Her main attempt to be a player, attempting to push the Clinton health care plan, was largely a debacle, and even here she can’t take any responsibility herself but blames her opponents and the media.
But the larger problem here is that unlike Bobby Kennedy, who could ultimately make himself into a person independent of his brother, even though he had been JFK’s confidant, advisor and muscle, Hillary Clinton, as the wife of Bill Clinton, cannot entangle herself from him. And ultimately, any claim that she makes to have been a player is blunted by the hard fact that any power she wielded was a result of her husband’s position as governor and president, not to her own independent ability to wheel and deal.
I very much doubt. What I have seen of her in the campaign, and what I have heard from her in the debates says that she is more Policy School than Command School. I admire her as a senator, but don’t see her as more presidential than Obama.
Some keep harping on Senator Clinton’s deep knowledge. Some even call her brilliant. But some of our best presidents, from Abraham Lincoln to FDR to Harry Truman, had initially been dismissed as lightweights. JFK was a callow playboy who was pushed into the spotlight only because his older brother had died earlier.
But all these presidents were noted for their ability to listen to, and to touch the people. They also knew how to pick their staffs and their generals, and to bring out the best in their advisors. It’s said that a good Irish Catholic had two pictures on his wall, one of Jesus and one of JFK. In different, perhaps lesser, ways, Reagan and Bill Clinton had a touch of this as well.

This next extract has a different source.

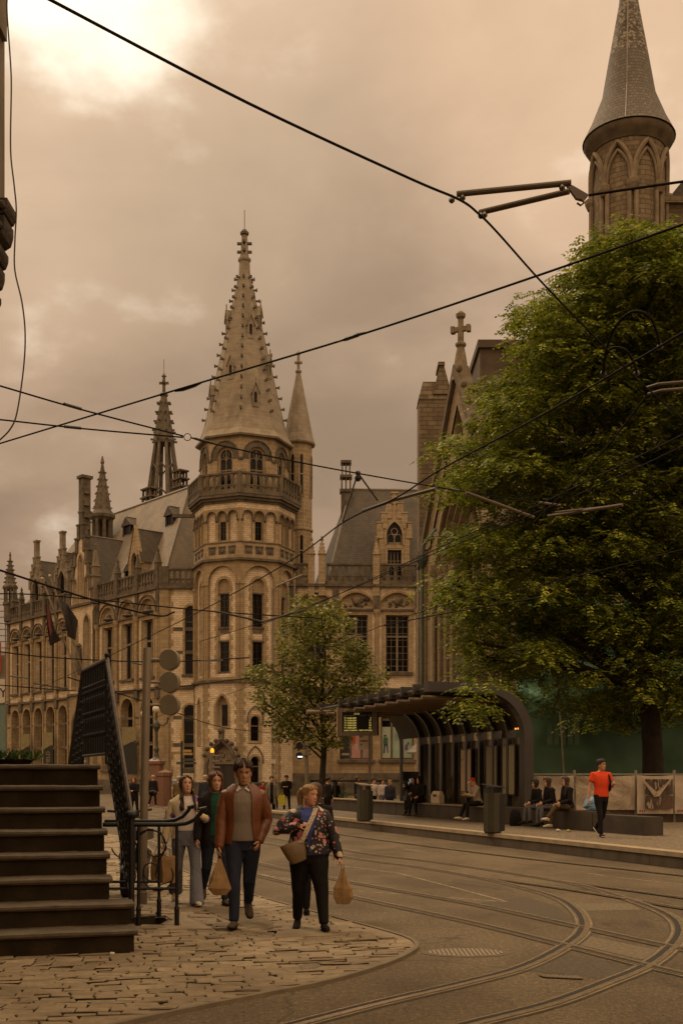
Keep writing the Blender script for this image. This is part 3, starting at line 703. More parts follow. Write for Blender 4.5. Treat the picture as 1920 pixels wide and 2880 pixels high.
for a in [0.12]+[(bs[i]+bs[i+1])/2 for i in (0, 1)]+[11.8, 17.8]+[(bs[i]+bs[i+1])/2 for i in range(3, 7)]+[33.1]:
    snd.lathe([(.27, 10.3), (.27, 10.7), (.2, 10.8), (.2, 16.7), (.32, 17.0), (.36, 17.35)], 8, lf.p(a, 0, .16)); lf.box(snd, a-.30, a+.30, 10.3, 17.3, 0, .05)
    lf.box(gry, a-.3, a+.3, 9.2, 10.1, 0, .28); lf.box(gry, a-.25, a+.25, 17.35, 19.6, 0, .2)
for a, b in ((0, gab[0]), (gab[1], LL)):
    lf.box(gry, a, b, 10.1, 10.32, 0, .28); lf.box(gry, a, b, 17.28, 17.44, 0, .22); lf.box(gry, a, b, 19.6, 19.85, -.2, .34)
    for z in (4.9, 7.4): lf.box(gry, a, b, z, z+.22, 0, .02)
    lf.box(gry, a, b, 0, 1.5, 0, .18)
for a, b in ((.5, 3.8), (4.2, 7.7), (8.1, 11.9), (17.7, 20.7), (21.1, 23.7), (24.1, 26.7), (27.1, 29.7), (30.1, 33.2)): bal(lf, a, b, 19.85, 1.75, .56)
for s in (.25, 4.0, 7.9, 17.5, 20.9, 23.9, 26.9, 29.9):
    pn = MB(); pn.cbox(lf.p(s, 20.7, -.05), (.52, .52, 1.95), rz=math.atan2(LU.y, LU.x)); pinnacle(pn, lf.p(s, 21.6, -.05), .5, 2.0, .3, math.atan2(LU.y, LU.x)); pn.build('pinnacle', GREY, PO)
flush('left')
# gable of the left wing
gf = lf.sh(.4); gc = (gab[0]+gab[1])/2; gw = gab[1]-gab[0]
gup = [('point', gc-1.9, gc-.75, 11.2, 18.6), ('point', gc+.75, gc+1.9, 11.2, 18.6)]
gf.wall(brk, rect(gab[0], gab[1], 10.3, 19.7), gup, .5); gf.wall(snd, rect(gab[0], gab[1], 0, 10.3), [('round', gc-1.5, gc+1.5, 0, 8.6)], .8)
gt = [('point', gc-.42, gc+.42, 20.1, 25.0), ('point', gc-1.55, gc-.9, 20.1, 22.6), ('point', gc+.9, gc+1.55, 20.1, 22.6)]
gf.wall(brk, [(gab[0]+.2, 19.7), (gab[1]-.2, 19.7), (gc, 28.0)], gt, .35)
for q in gup+gt[:1]+gt[1:]:
    gf.surround(snd, q, .2, 0, .1, True); window(gf, q, -.35 if q[3] > 19 else -.5, PO, 1 if q[2]-q[1] > .8 else 0, ((q[3]+q[4])/2,), .14, fm=SAND)
window(gf, ('round', gc-1.5, gc+1.5, 0, 8.6), -.8, PO, 2, (3.4, 6.4), .2, fm=SAND); gf.surround(gry, ('round', gc-1.5, gc+1.5, 0, 8.6), .35, 0, .2)
for u in (gab[0], gab[1]): gf.box(snd, u-.02, u+.02, 0, 19.7, -.4, 0)
for z in (10.3, 19.6): gf.box(gry, gab[0]-.1, gab[1]+.1, z, z+.22, 0, .28)
gry.tube([gf.p(gc, 12.5, .3), gf.p(gc, 15.2, .3)], [.5, .3], 8); gry.ball(gf.p(gc, 15.5, .3), .28, 6)
for s in (-1, 1):                              # stepped coping
    for j in range(6):
        f = j/6; u = gc+s*(gw/2-.1)*(1-f); z = 19.7+8.3*f
        gf.box(gry, u-.28, u+.28, z, z+1.5, -.45, .14); gf.box(gry, u-.36, u+.36, z+1.45, z+1.62, -.5, .2)
pn = MB(); gf.box(pn, gc-.42, gc+.42, 27.0, 33.0, -.9, .05); gf.box(pn, gc-.6, gc+.6, 33.0, 33.3, -1.1, .2); gf.box(pn, gc-.52, gc+.52, 29.4, 29.6, -1, .1)
for j in range(4): gf.box(pn, gc-.72+j*.02, gc-.40, 27.6+j*1.25, 28.2+j*1.25, -.7, -.1)
pn.build('chimney', GREY, PO)
pn = MB(); gf.box(pn, gab[0]-.3, gab[0]+.3, 19.7, 22.6, -.7, .1); gf.box(pn, gab[0]-.4, gab[0]+.4, 22.4, 22.6, -.8, .2); pinnacle(pn, gf.p(gab[0], 22.6, -.3), .62, 3.2, .3, math.atan2(LU.y, LU.x)); pn.build('pinnacle', GREYL, PO)
pn = MB(); gf.box(pn, gab[1]-.4, gab[1]+.4, 19.7, 22.6, -.8, .1); pinnacle(pn, gf.p(gab[1], 22.6, -.4), .8, 3.0, .4, math.atan2(LU.y, LU.x)); pn.build('pinnacle', GREY, PO)
flush('gable')
# roofs of the left wing
def roofmesh(name, faces, mat=SLATE, th=.12):
    m = MB()
    for f in faces: m.poly(f)
    return m.build(name, mat, PO, fix=False)
ew = 14.0
def lp(s, w, z): return LA+LU*s-LN*w+Z*z
Ea, Eb, Ec, Ed = lp(.3, .5, 20.2), lp(33.2, .5, 20.2), lp(33.2, ew, 20.2), lp(.3, ew, 20.2)
Ra, Rb = lp(5.9, 7.2, 31.6), lp(27, 7.2, 31.6)
roofmesh('roof', [[Eb, Ea, Ra, Rb], [Ea, Ed, Ra], [Ed, Ec, Rb, Ra], [Ec, Eb, Rb]], SLATE_LIT)
lm = MB(); lm.tube([Ra, Rb], .14, 6); lm.tube([Ea, Ra], .13, 6); lm.build('ridge_capping', LEAD, PO)
def dormer(s, hw, z0, ze, za, front_w, depth, label=None, gable=True, steps=True, win=True):
    f = lf.sh(-front_w); m = MB()
    if gable:
        sp_ = ('point', s-hw*.5, s+hw*.5, z0+.2, ze+.9)
        f.wall(m, [(s-hw, z0), (s+hw, z0), (s+hw, ze), (s, za), (s-hw, ze)], [sp_], .3); f.surround(m, sp_, .15, 0, .08)
        for sg in (-1, 1):
            m.add([f.p(s+sg*hw, z0, 0), f.p(s+sg*hw, ze, 0), f.p(s+sg*hw, ze, -depth), f.p(s+sg*hw, z0, -depth)], [(0, 1, 2, 3)])
            for j in range(4 if steps else 0):
                q = j/4; u = s+sg*hw*(1-q); z = ze+(za-ze)*q; f.box(m, u-.2, u+.2, z-.2, z+1.0, -.3, .1); f.box(m, u-.26, u+.26, z+.95, z+1.08, -.34, .14)
            if not steps:
                m.add([f.p(s+sg*(hw+.15), ze-.3, w) for w in (.1, -.35)]+[f.p(s, za+.25, w) for w in (.1, -.35)], [(0, 1, 3, 2)])
        if steps: f.box(m, s-.3, s+.3, za-.3, za+2.0, -.35, .1); f.box(m, s-.42, s+.42, za+2.0, za+2.2, -.4, .15)
        do = m.build('dormer', SANDL if not steps else GREYL, PO); w_ = MB(); f.fill(w_, outline(*sp_), (), -.28); w_.build('pane', GLASS, do)
    else:
        f.wall(m, rect(s-hw, s+hw, z0, ze), [('rect', s-hw*.6, s+hw*.6, z0+.1, ze-.1)], .1); do = m.build('dormer', DARKM, PO); w_ = MB(); f.fill(w_, rect(s-hw*.6, s+hw*.6, z0+.1, ze-.1), (), -.09); w_.build('pane', GLASS, do)
    r = MB(); zr = za-.1
    for sg in (-1, 1):
        r.add([f.p(s+sg*(hw+.15), ze-.15, .0 if gable else .15), f.p(s+sg*(hw+.15), ze-.15, -depth), f.p(s, zr, -depth), f.p(s, zr, .0 if gable else .15)], [(0, 1, 2, 3)])
    if not gable: r.add([f.p(s-hw-.1, ze-.15, .15), f.p(s+hw+.1, ze-.15, .15), f.p(s, zr, .1)], [(0, 1, 2)])
    r.build('dormer_roof', SLATE, do, fix=False)
    e = MB(); e.tube([f.p(s, zr+.04, 0), f.p(s, zr+.04, -depth)], .07, 5); e.build('ridge_capping', LEAD, do)
dormer(gc, 3.2, 19.8, 20.4, 27.2, .4, 5.6, gable=False)
dormer(6.1, 1.15, 20, 23.2, 26.6, .9, 4.2, steps=False)
dormer(20.9, 1.5, 20, 23.4, 26.4, .5, 5.0); dormer(27.2, 1.5, 20, 23.4, 26.4, .5, 5.0)
dormer(8.6, .7, 21.0, 22.8, 23.5, 1.6, 2.5, gable=False); dormer(5.6, .75, 27.1, 28.4, 29.3, 4.6, 2.2, gable=False); dormer(14.6, .85, 27.6, 28.9, 29.8, 4.9, 2.2, gable=False)
dormer(24.1, .7, 21, 22.6, 23.3, 1.4, 2.5, gable=False)
def stack(c, w, d, z0, z1, rz=0.0):
    m = MB(); h = z1-z0
    m.cbox((c[0], c[1], z0+h*.22), (w, d, h*.44), rz=rz); m.cbox((c[0], c[1], z0+h*.46), (w*1.25, d*1.25, h*.05), rz=rz)
    for q in (0, 1):
        zz = z0+h*(.485+.245*q); ww = w*(1-.12*q)
        for i in (-1, 0, 1):
            for j in (-1, 1):
                M_ = Matrix.Translation((c[0], c[1], 0)) @ Matrix.Rotation(rz, 4, 'Z'); v = M_ @ Vector((i*ww*.42, j*d*.4, zz+h*.1)); m.cbox(v, (ww*.15, d*.15, h*.2), rz=rz)
        m.cbox((c[0], c[1], zz+h*.215), (ww*1.2, d*1.2, h*.045), rz=rz)
    return m.build('chimney', GREY, PO)
la = math.atan2(LU.y, LU.x)
v = lp(15.3, 8.2, 0); stack(v, 1.9, 1.0, 29.8, 33.6, la); v = lp(5.5, 9.6, 0); stack(v, 1.7, 1.1, 31.5, 35.2, 0); v = lp(9.3, 8.3, 0); stack(v, 1.5, 1.0, 30.8, 34.3, la)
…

Senator Clinton, on the other hand, seems stuck in “Why don’t you understand why I am your best choice” mode. And her claims of being ready from day one, of being ready to work hard, carries with it the picture of someone behind closed doors doing what she thinks is best, while the common man and woman are on the other side of the door, shut out, with no one willing to listen to them.
Senator Clinton is very smart, but apparently not smart enough to recognize the degree to which she is on the wrong side of history.
bwaage
Wow. I can’t believe that Hillary tried to characterize rejecting anti-semitism in New York as some sort of brave, risky political stand.
Caidence (fmr. Chris)
Someone else gets it! I feel included.
Well done, sir, well done. Perfectly executed with two words and a punctuation mark.
Brachiator
This just in from Team Clinton: From Obambi to The Obaminator:
The full story here:
Obama Blitzes Airwaves
What was that again about a lack of a killer instinct?
Jim
Obviously Hillary wasn’t completely informed as to the goings on in the Oval Office.
Caidence (fmr. Chris)
Perfect Hillary speak.
Not “They seem determined to end this now”
Not “They are outspending us; we believe unwisely so”
Not “We are lacking the funds to take Obama head on”
Not “Since Obama captured the unions, Obama’s brand seems ubiquitous”
Not “Obama appears under-confident that he still does not have the convention clinched”
Not “Obama lacks policy so he’s spending money instead”
But “HALP we’re being ATTACKED by Barack!! He’s trying to CRUSH US! Pain and suffering! Imminent darkness! Mommy!”
Rick Taylor
There’s a bit of it on youtube as well.